Competitive Enterprise Institute Senior Fellow Mario Loyola proceeded during the questions and answers session to elegantly puncture the sunny "stated policies" predictions of rapid renewable energy deployment as "a fantasy," at least in the United States. The Biden administration has the stated policy of deploying enough low-carbon energy production to cut U.S. greenhouse gas emissions by 50 percent below their 2005 levels by 2030. Loyola argued that these ambitious goals are "totally impossible" to achieve because federal and state bureaucracies will only be able to issue "a tenth of the necessary permits under current law."

Assuming away the red tape barrier for a moment, what is the world's energy future under the IEA's three policy scenarios? Stated policies tracks the trajectory of currently enacted energy policies; announced pledges assumes all aspirational targets are met; and net zero maps the energy pathways to achieve a 1.5 C stabilization in the rise in global average temperatures.

In the stated policies scenario, global fossil fuels demand peaks around 2025.

As the world adds more renewable power while coal-power generation declines, carbon dioxide emissions from the global electric power sector peaks in the next couple of years.

But Loyola is clearly right: stated policies aimed at deploying renewable energy production in the U.S. will run into a massive red tape roadblock. In fact, they already have. In August, my Reason colleague Eric Boehm pointed out that 18,000 megawatts of offshore wind power are currently tied up in federal environmental permitting battles.
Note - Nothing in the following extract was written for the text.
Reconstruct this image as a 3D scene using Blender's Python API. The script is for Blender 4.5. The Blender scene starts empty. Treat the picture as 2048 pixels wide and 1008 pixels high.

And federal red tape is not the only problem. Energy expert and author of A Question of Power: Electricity and the Wealth of Nations, Robert Bryce has compiled a handy database of solar and wind projects that have been rejected by local U.S. jurisdictions. Since 2015, some 371 wind farms and 102 solar plants have succumbed to "not in my backyard"-ism.

In his September report, "Unleashing America's Energy Abundance," Loyola observes, "If the climate crisis is 'code red for humanity,' as President Biden has said, the goal of a clean energy transition is almost certainly beyond reach until the whole permitting system is reformed, including significant amendments to the National Environmental Policy Act (NEPA)."

U.N. Secretary-General António Guterres in his opening remarks at COP27 declared, "We are on a highway to climate hell with our foot still on the accelerator." That's totally hyperbolic, but as Loyola is entirely right that at least in the U.S., our constant stomping on our regulatory brake insures that all energy projects—not just renewable ones—are stuck in permitting hell.

Note: I will be reporting from COP27 for the rest of the week.